Bij Lukas 15:8
De evangelist Lukas vertelt drie gelijkenissen achter elkaar over verloren zijn. De middelste is verpakt als een vraag: ‘En als een vrouw tien drachmen heeft en er één verliest, steekt ze toch de lamp aan, veegt het hele huis schoon en zoekt ze alles af tot ze het muntstuk gevonden heeft?’ Onder de kast, achter de bank – overal zoekt ze om dat ene muntje te vinden. Als ze het vindt, is het feest, want dan is de boel weer compleet.
Niet alleen in huis (en als moeder van twee kinderen weet ik daar alles van), maar ook in jezelf kan van alles verloren raken. Verborgen in het duister. Weggestopt. Herinneringen, pijn, verdriet, afgunst, woede, wrok – alles wat je liever niet ziet van jezelf, krijgt een plekje in de verdwijnkast. Sleutel omdraaien en je hebt er geen last meer van.
Sommige dingen zitten zo goed weggestopt, dat ze inderdaad verloren lijken. Verdwenen in de krochten van je ziel. Dat kan een hele opluchting lijken, want als iets weggestopt is, hoef je het niet onder ogen te zien. Maar als een deel van een mens verloren is, is de hele mens verloren. Als een deel van jou er niet mag zijn, als een deel van jou het daglicht niet kan verdragen, dan kun jij jezelf niet als een geheel ervaren. Dan verlies jij je heelheid, je eenheid.
De vrouw in de gelijkenis ontsteekt haar lamp en zoekt overal waar ze maar zoeken kan om te vinden wat verloren is. Ze viert feest als haar bezit weer compleet is.
Niets van wat een mens wegstopt, verdwijnt echt. Het blijft bestaan, maar in het verborgene, in het donker. En hoe meer dingen je verstopt in de duisternis van je ziel, hoe minder je zicht hebt op het Licht in jezelf. Al die rommel, al dat stof, al die kleine brokjes – samen vormen ze een blokkade, een muur, om het binnenste van je ziel heen, om die plek, waar God in jou is.
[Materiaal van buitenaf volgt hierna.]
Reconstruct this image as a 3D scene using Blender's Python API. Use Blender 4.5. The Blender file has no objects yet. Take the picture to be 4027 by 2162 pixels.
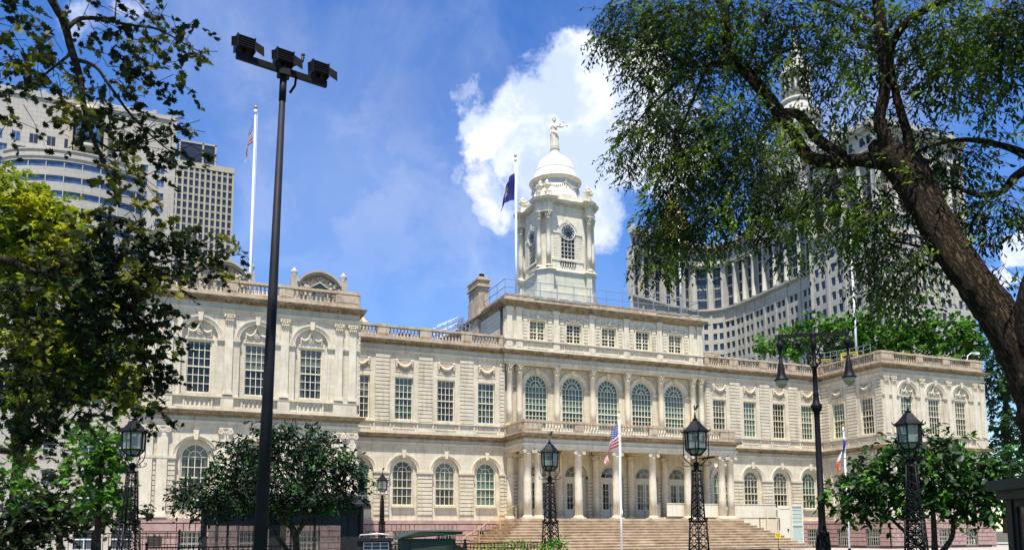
import bpy, math, random
import numpy as np
from mathutils import Vector, Matrix
random.seed(7)
rng = np.random.default_rng(11)
S = bpy.context.scene
COL = S.collection
PI = math.pi
def R_(d): return math.radians(d)

# ------------------------------------------------------------------ camera
CAM = np.array([-31.472, -54.852, 1.70])
YAW, PITCH, ROLL, FPX, PY = 0.3991, 0.1160, -0.0052, 3207.56, 1719.5   # pixels of the 4027 x 2162 photo
_f = np.array([math.sin(YAW)*math.cos(PITCH), math.cos(YAW)*math.cos(PITCH), math.sin(PITCH)])
_r0 = np.array([math.cos(YAW), -math.sin(YAW), 0.0]); _u0 = np.cross(_r0, _f)
CR = _r0*math.cos(ROLL) + _u0*math.sin(ROLL); CU = -_r0*math.sin(ROLL) + _u0*math.cos(ROLL); CF = _f
cd = bpy.data.cameras.new('camera'); cam = bpy.data.objects.new('camera', cd); COL.objects.link(cam)
cd.sensor_width = 36; cd.lens = 36*FPX/4027; cd.shift_y = (PY-1081)/4027
cd.clip_start = 0.1; cd.clip_end = 3000
cam.matrix_world = Matrix(((CR[0], CU[0], -CF[0], CAM[0]), (CR[1], CU[1], -CF[1], CAM[1]), (CR[2], CU[2], -CF[2], CAM[2]), (0, 0, 0, 1)))
S.camera = cam
K = 4027/2576.0
def ray(x, y):            # x, y measured on a 2576 px wide view of the photograph
    return CF + CR*((x*K-2013.5)/FPX) - CU*((y*K-PY)/FPX)
def at(x, y, D):          # the point on that line of sight D metres away (horizontally)
    r = ray(x, y); return CAM + r*(D/math.hypot(r[0], r[1]))
def onY(x, y, Y):
    r = ray(x, y); return CAM + r*((Y-CAM[1])/r[1])
def onZ(x, y, Z):
    r = ray(x, y); return CAM + r*((Z-CAM[2])/r[2])

# ------------------------------------------------------------------ light
TO_SUN = Vector((-0.17, -0.33, 1.0)).normalized()
w = bpy.data.worlds.new('World'); S.world = w; w.use_nodes = True
nt = w.node_tree; N = nt.nodes; L = nt.links
for n in list(N): N.remove(n)
out = N.new('ShaderNodeOutputWorld')
sky = N.new('ShaderNodeTexSky'); sky.sky_type = 'NISHITA'; sky.sun_disc = False
sky.sun_elevation = math.asin(TO_SUN.z); sky.sun_rotation = math.atan2(TO_SUN.x, TO_SUN.y)
sky.air_density = 1.0; sky.dust_density = 0.3; sky.ozone_density = 3.0; sky.altitude = 50
SKY_STR = 0.13
hs = N.new('ShaderNodeHueSaturation'); hs.inputs['Saturation'].default_value = 1.3; hs.inputs['Hue'].default_value = .512; hs.inputs['Value'].default_value = 1.0
L.new(sky.outputs[0], hs.inputs['Color'])
tc = N.new('ShaderNodeTexCoord')
nrm = N.new('ShaderNodeVectorMath'); nrm.operation = 'NORMALIZE'; L.new(tc.outputs['Generated'], nrm.inputs[0])
def noise(scale, det, rough, src, dist=0.0):
    n = N.new('ShaderNodeTexNoise'); n.inputs['Scale'].default_value = scale; n.inputs['Detail'].default_value = det
    n.inputs['Roughness'].default_value = rough; n.inputs['Distortion'].default_value = dist
    L.new(src, n.inputs['Vector']); return n
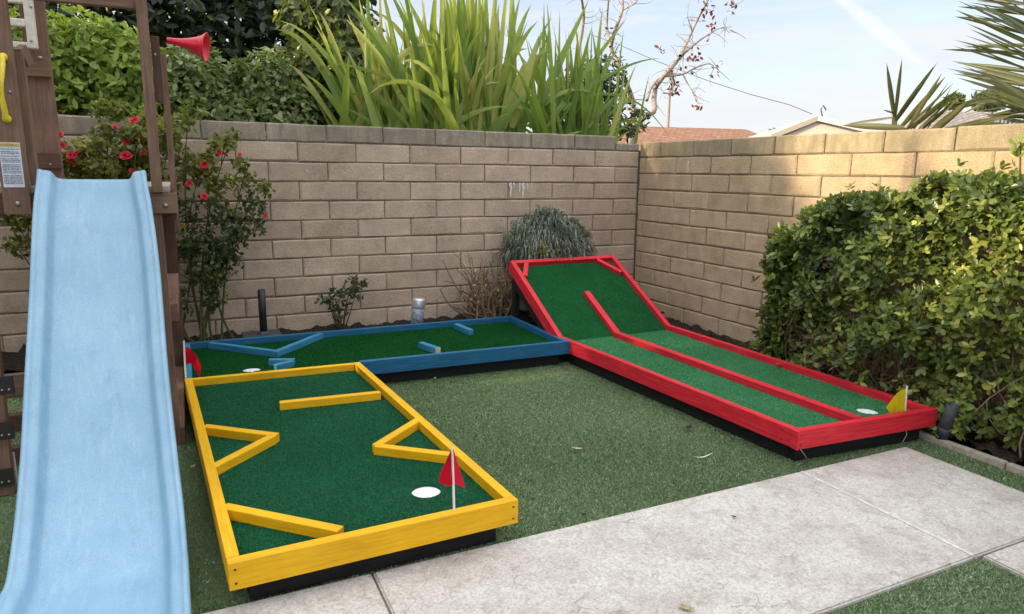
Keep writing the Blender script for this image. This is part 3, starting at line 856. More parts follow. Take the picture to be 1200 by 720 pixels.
board('ramp_strut', (-1.545, -1.0, .0), (-1.545, -1.0, ramp_pt(-1.54, -1.0, -.18).z), .035, .05, M['black_wood'], red, up=(0, 1, 0))
tubes('staple_wire', [([(-1.45, -3.40, .095), (-1.435, -3.425, .06), (-1.43, -3.41, .03), (-1.46, -3.40, .02)], .0022)], M['bolt'], red)

def screws(parent, a, b, zs, nrm, inset=.02):
    a, b = Vector(a), Vector(b); d = (b - a).normalized()
    for P in (a + d * inset, b - d * inset):
        for z in zs:
            lathe('screw', [(.0001, .0012), (.0028, .0014), (.0040, .0006), (.0042, -.0005)], M['bracket'], parent, (P.x, P.y, z), nrm, 8)
screws(yel, (-3.895, -3.493, 0), (-2.928, -3.474, 0), (.112, .157), (.02, -1, 0))
screws(red, (-1.464, -3.394, 0), (-.560, -3.452, 0), (.112, .157), (-.064, -1, 0))
screws(red, (-1.586, -1.36, 0), (-1.464, -3.394, 0), (.112, .157), (-1, -.06, 0), .09)
screws(blu, (-3.0, -1.4628, 0), (-1.64, -1.499, 0), (.112, .157), (-.027, -1, 0))

# hole flags
def flag(name, label, base, top, cloth_px, planeY, mat, pole_r=.0045, mid=None, fold=.012):
    rt = thing(name, label, 'flag', base)
    tubes('pole', [([base, tuple((np.array(base) + np.array(top)) / 2), top], pole_r)], M['white'], rt, 8)
    bm = bmesh.new()
    # cloth: rows of points given in the photo, at the pole's own distance, gently folded
    rows = []
    for j, row in enumerate(cloth_px):
        vr = []
        for i, (px, py) in enumerate(row):
            P = at(px, py, Y=planeY + fold * math.sin(i * 1.9 + j * .9) * (1 if i else .15))
            vr.append(bm.verts.new(P))
        rows.append(vr)
    for ra, rb in zip(rows, rows[1:]):
        for i in range(min(len(ra), len(rb)) - 1):
            bm.faces.new((ra[i], ra[i + 1], rb[i + 1], rb[i]))
    bmesh.ops.subdivide_edges(bm, edges=bm.edges[:], cuts=1, use_grid_fill=True, smooth=.6)
    back = bmesh.ops.duplicate(bm, geom=bm.faces[:])
    bm_o = bm_obj('flag_cloth', bm, mat, rt, True)
    return rt
b0 = at(532.5, 598, Z=.18); b0[2] = .14
t0 = at(530, 523.5, Y=b0[1])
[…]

Niets van wat een mens wegstopt in zijn ziel, verdwijnt echt. Al die verstopte dingen blijven om aandacht vragen. Alles wat er is aan pijn, verdriet en gevoelens die je liever niet hebt, wil gezocht, gevonden en gezien worden. Aan het licht komen. Als dat gebeurt, wordt een mens, stukje bij beetje, weer heel. Als dat gebeurt, komt er steeds meer ruimte voor het Licht in jou.